Yes, for sure! I recently read this article by an Angelologist, Fr. Marcello Stanzione: Angelologist Says God Is Beyond Rationality: Warns of Loss of “Mystical Impulse”. I think the sense of wonder, of mystery, is such an important part of our faith, and that is something currently suffering in the Latin rite, needing to be complimented by our Eastern Orthodox brothers (who emphasizes the mystical through what is termed “Apophatic” ['negation'] theology).
That said, rational and “Cataphatic” ['affirmation'] theology is also a treasure that the Church has. I think rationalizing and retaining a sense of wonder can happily co-exist. Indeed, one is lacking without the other, and need each other to complete themselves.

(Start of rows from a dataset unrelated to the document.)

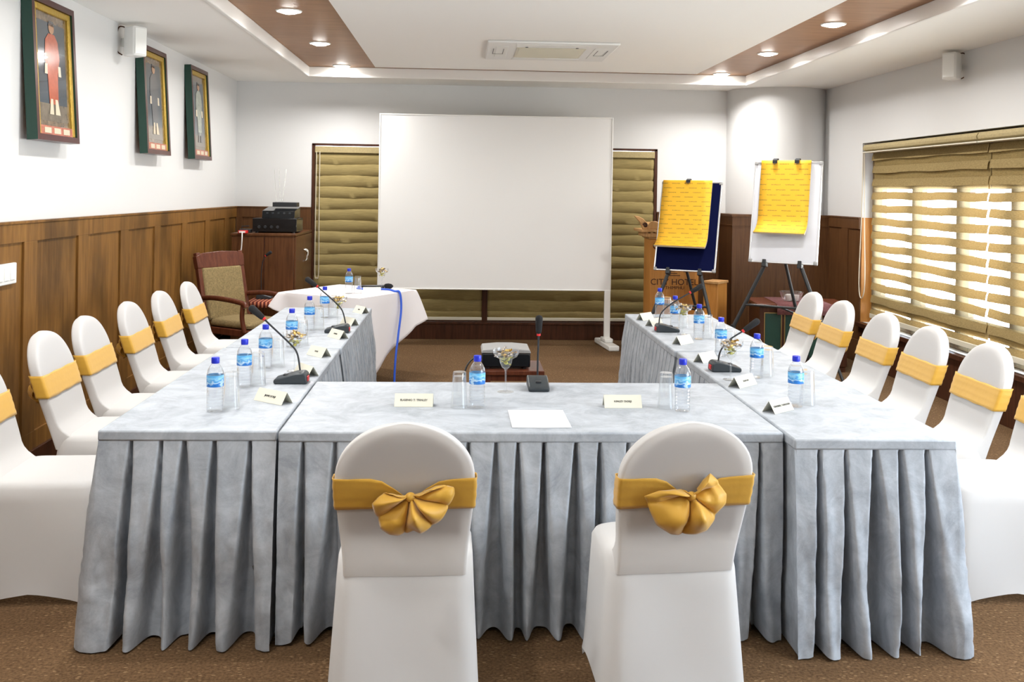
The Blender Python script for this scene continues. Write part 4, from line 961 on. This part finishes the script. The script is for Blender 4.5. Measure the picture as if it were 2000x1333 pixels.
# ================================================================ flip-chart easels
def easel(loc, a, lean, z0, spread, label, board, pad_x0, pad_x1, pad_h, padlabel, clips):
    t = thing('easel_board', label, 'easel', loc, -a)
    R = Matrix.Translation((0, 0, z0)) @ Matrix.Rotation(-lean, 4, 'X')       # board frame: x, z up, front -y
    MB().box(-0.292, 0.292, -0.008, 0.006, 0.008, 0.892).xf(R).build('board', board, t, smooth=0)
    b = MB()
    for x0, x1, zz0, zz1 in ((-0.30, -0.286, 0.012, 0.888), (0.286, 0.30, 0.012, 0.888), (-0.288, 0.288, 0.0, 0.014), (-0.288, 0.288, 0.886, 0.90)): b.box(x0, x1, -0.014, 0.010, zz0, zz1)
    b.xf(R).build('board_frame', M['alu'], t, bevel=0.003)
    for sx in (-0.285, 0.285):
        for sz in (0.015, 0.885): MB().box(sx-0.017, sx+0.017, -0.017, 0.012, sz-0.017, sz+0.017).xf(R).build('corner_cap', M['greyplastic'], t, bevel=0.007)
    for s in (-1, 1):
        q = MB(); q.box(s*0.155-0.02, s*0.155+0.02, -0.035, 0.03, -0.035, 0.005); q.box(s*0.155-0.016, s*0.155+0.016, -0.035, -0.016, 0.0, 0.03)
        q.xf(R).build('board_holder', M['easelblack'], t, bevel=0.005)
        top = Vector((s*0.155, 0.012, z0-0.01)); ft = Vector((s*(0.155+spread[0]), spread[1], 0.0))
        m_ = top.lerp(ft, 0.55)
        q = MB(); q.tube([top, m_], 0.017, 10); q.tube([m_, ft+Vector((0, 0, 0.02))], 0.013, 10); q.tube([ft+Vector((0, 0, 0.03)), ft], 0.017, 10); q.tube([m_+Vector((0, 0, 0.02)), m_-Vector((0, 0, 0.03))], 0.021, 10)
        q.build('leg', M['easelblack'], t, smooth=40)
    q = MB(); hp = Vector((0, 0.05, z0+0.05)); q.tube([hp, (0.09, 0.20, z0*0.5), (0.18, 0.36, 0)], 0.014, 10); q.build('leg', M['easelblack'], t, smooth=40)
    q = MB(); f = 0.36
    a1 = Vector((-0.155, 0.012, z0)).lerp(Vector((-0.155-spread[0], spread[1], 0)), f); a2 = Vector((0.155, 0.012, z0)).lerp(Vector((0.155+spread[0], spread[1], 0)), f)
    q.tube([a1, a2], 0.011, 8); q.tube([(a1+a2)/2, (0.075, 0.165, z0*0.57)], 0.009, 8); q.build('brace', M['easelblack'], t, smooth=40)
    q = MB(); q.tube([(-0.14, 0.03, z0+0.02), (0.14, 0.03, z0+0.02)], 0.012, 8); q.tube([R @ Vector((0, 0.022, 0.0)), R @ Vector((0, 0.022, 0.86))], 0.012, 8); q.build('back_post', M['easelblack'], t, smooth=40)
    # paper pad: hangs over the top edge, its foot curls away from the board
    pt = thing('flip_chart_pad', padlabel, 'paper pad', loc, -a)
    n, m_ = 24, 6; rows = []; uvs = []
    def layer(d0, hgt):
        out = []
        for i in range(n+1):
            f = i/n; curl = 0.085*max(0, (f-0.72)/0.28)**2
            z = 0.908-hgt*f + 0.045*max(0, (f-0.72)/0.28)**2
            out.append([Vector((lerp(pad_x0, pad_x1, k/m_), -0.017-d0-curl*(1+0.25*(1-k/m_)), z)) for k in range(m_+1)])
        return out
    fr = layer(0.014, pad_h); bk = layer(0.0, pad_h+0.012)
    b = MB(); b.rows([[R @ p for p in r] for r in fr], closed=False)
    o = b.build('top_sheet', M['pad'], pt, smooth=60, fix=False, solid=0.0006)
    uvl = o.data.uv_layers.new(name='UVMap')
    for p in o.data.polygons:
        for li in p.loop_indices:
            vi = o.data.loops[li].vertex_index; i, k = divmod(vi, m_+1); uvl.data[li].uv = (lerp(pad_x0, pad_x1, k/m_)+1, -pad_h*i/n+3)
    b = MB(); N = m_+1
    loop = [[R @ (fr[i][k]+Vector((0, 0.0012, 0))) for k in range(N)] + [R @ bk[i][k] for k in range(N)][::-1] for i in range(n+1)]
    b.rows(loop, True, True, True); b.build('page_stack', M['cream'], pt, smooth=40)
    for cxx in clips:
        c = thing('binder_clip', 'black binder clip holding the yellow pad on the %s, %s' % ('blue pinboard' if len(clips) == 1 else 'whiteboard', 'at its top' if len(clips) == 1 else ('left one' if cxx < 0 else 'right one')), 'clip', loc, -a, 'black binder clips')
        q = MB(); q.prism([(-0.040, -0.026), (-0.042, 0.0), (-0.012, 0.022), (0.006, 0.022), (0.018, 0.0), (0.016, -0.026), (0.014, -0.026), (0.012, 0.0), (-0.002, 0.016), (-0.010, 0.016), (-0.036, 0.0), (-0.034, -0.026)], cxx-0.020, cxx+0.020, 0)
        q.xf(R @ Matrix.Translation((0, -0.008, 0.905))); q.build('clip_body', M['black'], c, smooth=0)
        q = MB(); q.tube(smooth_pts([(cxx-0.012, -0.018, 0.004), (cxx-0.008, -0.020, -0.03), (cxx, -0.020, -0.036), (cxx+0.008, -0.020, -0.03), (cxx+0.012, -0.018, 0.004)], 4), 0.0016, 6); q.xf(R @ Matrix.Translation((0, -0.028, 0.905))); q.build('clip_handle', M['black'], c)
easel((2.143, 9.20, 0), math.radians(28), math.radians(17), 0.885, (0.27, -0.20), 'black tripod easel carrying a navy blue pinboard, before the lectern', M['navy'], -0.285, 0.205, 0.735, 'yellow printed flip chart pad clipped to the blue pinboard', (-0.03,))
easel((2.794, 8.30, 0), math.radians(36), math.radians(9), 1.035, (0.45, -0.17), 'black tripod easel carrying a whiteboard, before the white column', M['whiteboard'], -0.235, 0.205, 0.70, 'yellow printed flip chart pad clipped to the whiteboard', (-0.11, 0.085))

# ================================================================ lectern, wooden box, chest
t = thing('lectern', 'light wooden lectern with carved top and hotel lettering', 'lectern', (2.185, 9.98, 0))
MB().box(-0.25, 0.25, -0.17, 0.17, 0.06, 1.165).build('body', M['podwood'], t, bevel=0.004)
MB().box(-0.28, 0.28, -0.20, 0.19, 0.0, 0.06).build('plinth', M['darkwood'], t, bevel=0.006)
b = MB()
for w_, z0_, z1_ in ((0.27, 1.165, 1.185), (0.31, 1.185, 1.225), (0.36, 1.235, 1.262)): b.box(-w_, w_, -0.19-(w_-0.27)*0.6, 0.19, z0_, z1_)
for i in range(13): b.box(-0.30+i*0.05-0.014, -0.30+i*0.05+0.014, -0.225, 0.19, 1.222, 1.238)
b.build('cornice', M['carve'], t, bevel=0.004)
b = MB()
pr = [(-0.34, 1.262), (-0.355, 1.30), (-0.37, 1.335), (-0.395, 1.36), (-0.43, 1.40), (-0.385, 1.395), (-0.335, 1.37), (-0.30, 1.335), (-0.285, 1.31), (-0.25, 1.345), (-0.20, 1.345), (-0.165, 1.325), (-0.12, 1.345), (-0.05, 1.345), (0.0, 1.36), (0.05, 1.345), (0.12, 1.345), (0.165, 1.325), (0.20, 1.345), (0.25, 1.345), (0.285, 1.31), (0.30, 1.335), (0.335, 1.37), (0.385, 1.395), (0.43, 1.40), (0.395, 1.36), (0.37, 1.335), (0.355, 1.30), (0.34, 1.262)]
b.prism(pr, -0.215, -0.175, 1); cr_ = b.build('carved_crest', M['carve'], t, bevel=0.006)
b = MB()
for s in (-1, 1):
    b.tube([(s*(0.315+0.024*(1-k/26)*math.cos(k*0.55)), -0.218, 1.305+0.026*(1-k/26)*math.sin(k*0.55)) for k in range(24)], 0.006, 6)
b.build('scroll', M['darkwood'], cr_)
MB().prism([(-0.17, 1.262), (0.16, 1.262), (0.16, 1.33)], -0.24, 0.24, 0).build('reading_top', M['carve'], t, bevel=0.004)
def put_text(body, size, x, z, parent, name, m=None):
    q = text_mb(body, size, 0.001); q.xf(Matrix.Translation((x, -0.1712, z)) @ Matrix.Rotation(PI/2, 4, 'X')); return q.build(name, m or M['darkwood'], parent, smooth=0)
put_text('CITY HOTEL', 0.088, 0.0, 0.725, t, 'hotel_name')
put_text('THIMPHU', 0.046, 0.005, 0.668, t, 'town_name')
put_text('C', 0.11, -0.19, 1.09, t, 'letter_mark'); 
b = MB()
for x0, x1, z_ in ((-0.03, 0.12, 0.79), (-0.02, 0.09, 0.812), (-0.01, 0.06, 0.834)): b.box(x0-0.06, x1-0.06, -0.1725, -0.1700, z_, z_+0.008)
b.build('emblem', M['darkwood'], t)
t = thing('wooden_box', 'narrow upright wooden box standing right of the lectern', 'box', (2.56, 9.62, 0), math.radians(-38))
MB().box(-0.075, 0.075, -0.12, 0.12, 0.0, 0.74).build('body', M['podwood'], t, bevel=0.004)
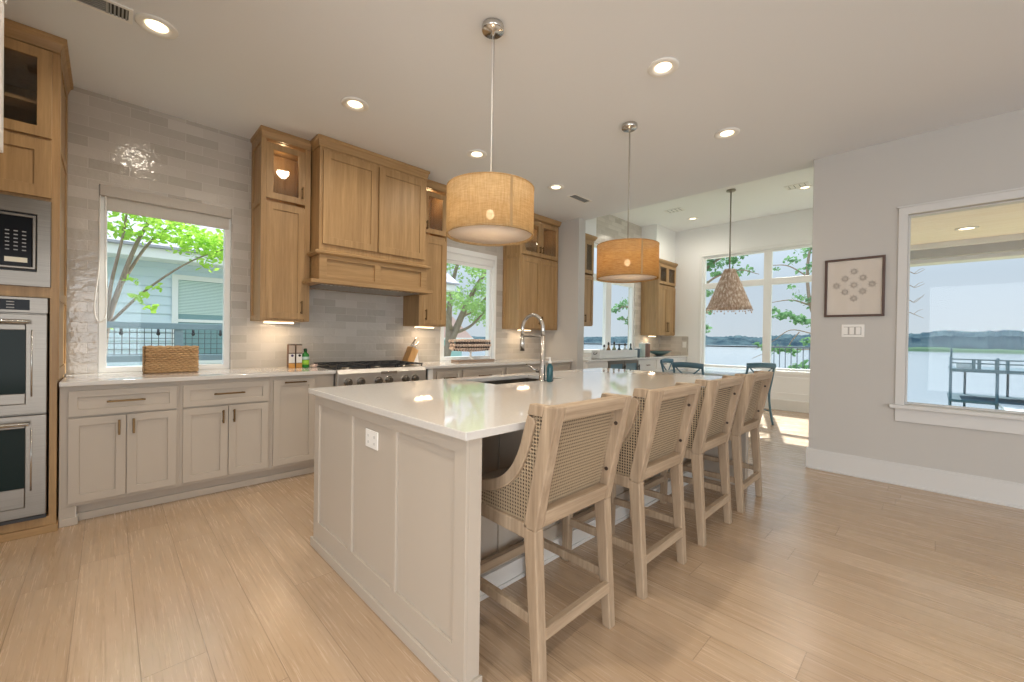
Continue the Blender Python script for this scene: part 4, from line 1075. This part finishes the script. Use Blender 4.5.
for label, x, m, h, r in (('dark canister beside the trough of bottles', 7.0, mat('slate_canister', (.06, .10, .13), .3), .15, .05), ('mint glass canister right of the dark canister', 7.18, mat('mint_canister', (.42, .50, .46), .15), .24, .058), ('brown canister left of the teal bowl', 7.40, mat('brown_canister', (.22, .12, .09), .4), .24, .045)):
    t = thing('canister', label, 'canister', (x, 3.85, CT)); bm = B(); lathe(bm, [(r, 0), (r, h)], (x, 3.85, CT), 22); obj('body', bm, m, t, .003)
    bm = B(); lathe(bm, [(r + .002, h), (r + .002, h + .018), (.012, h + .02), (.012, h + .035), (.001, h + .036)], (x, 3.85, CT), 22); obj('lid', bm, CERAM, t)
t = thing('bowl', 'wide shallow teal bowl with rust rim on the nook worktop', 'bowl', (8.06, 3.93, CT))
bm = B(); prof = [(.09, 0), (.11, .006), (.25, .05), (.37, .105), (.362, .107), (.24, .058), (.10, .016), (.001, .013)]; lathe(bm, prof, (8.06, 3.93, CT), 40)
for v in bm.verts: v.co.y = 3.93 + (v.co.y - 3.93) * .56
obj('dish', bm, TEALB, t)
bm = B(); lathe(bm, [(.366, .103), (.376, .105), (.374, .111), (.362, .110)], (8.06, 3.93, CT), 40, True)
for v in bm.verts: v.co.y = 3.93 + (v.co.y - 3.93) * .56
obj('rim', bm, RUST, t)

# ------------------------------------------------------------------ dining table, chairs, cone pendant
t = thing('dining_table', 'pale blue-grey dining table under the woven cone pendant', 'table', (6.9, 2.42, 0))
obj('table_top', box(B(), 6.15, 7.65, 1.98, 2.92, .725, .765), TABLET, t, .006)
obj('apron', frame(B(), fr('z', .63, 1), 6.25, 7.55, 2.08, 2.82, .025, 0, .095), BLUEC, t, .002)
for x in (6.27, 7.53):
    for y in (2.10, 2.80):
        bm = B(); hexa(bm, [(x - .022, y - .022, 0), (x + .022, y - .022, 0), (x + .022, y + .022, 0), (x - .022, y + .022, 0), (x - .035, y - .035, .725), (x + .035, y - .035, .725), (x + .035, y + .035, .725), (x - .035, y + .035, .725)]); obj('leg', bm, BLUEC, t, .003)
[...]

Rational thought is like seeing a dimention of truth; rather like looking at 2D photograph of a 3D space. We are here presented with a choice, whether to focus on the picture itself, or on the reality that it seeks to capture. The former is reductionist, and properly describes the way our societal mentality is today. As Filia Day mentioned some weeks ago, this is one of the problems facing our culture; it can no longer perceive the meaning of existence, and this is manifested in various evils such as boredom (and idiotic acts!). We are called to focus on the greater reality than that symbolized by what we can perceive. To quote Peter Kreeft, “Christianity is anti-reductionistic”; only through perceiving the symbolic meaning of things in our everyday existence, can we look around the world with a sense of awe and wonder. I’d highly recommend Kreeft’s Love Sees with New Eyes. It’s a brilliant related reading.
Blessings,
TTM
hi there TTM
thanks for that link to the Peter Kreeft excursus – it was an interesting read. Your comment:
…really made me think a lot.
I see parallels with the Work – St Josemaria Escriva is saying something similar, perhaps, in that push to sanctify our daily work, to see that everything we do, even the simplest of things, has value in the eyes of God…this realisation, then, colours our perception and attitude to these things.
Similar, anyway?
Hi FXD,
for sure! I think the Saints had that realization – Saint Therese said something similar too: “Remember that nothing is small in the eyes of God. Do all that you do with love.”
In our society, we’re all so used to getting more and more extreme, elaborate and expensive, that we no longer see the beauty and goodness of simple things, innocent music, and humble people. I really think the society needs to recover this innocence and simplicity, if it isn’t too late:
“Truly, I say to you, unless you turn and become like children, you will never enter the kingdom of heaven” (Matthew 18:3).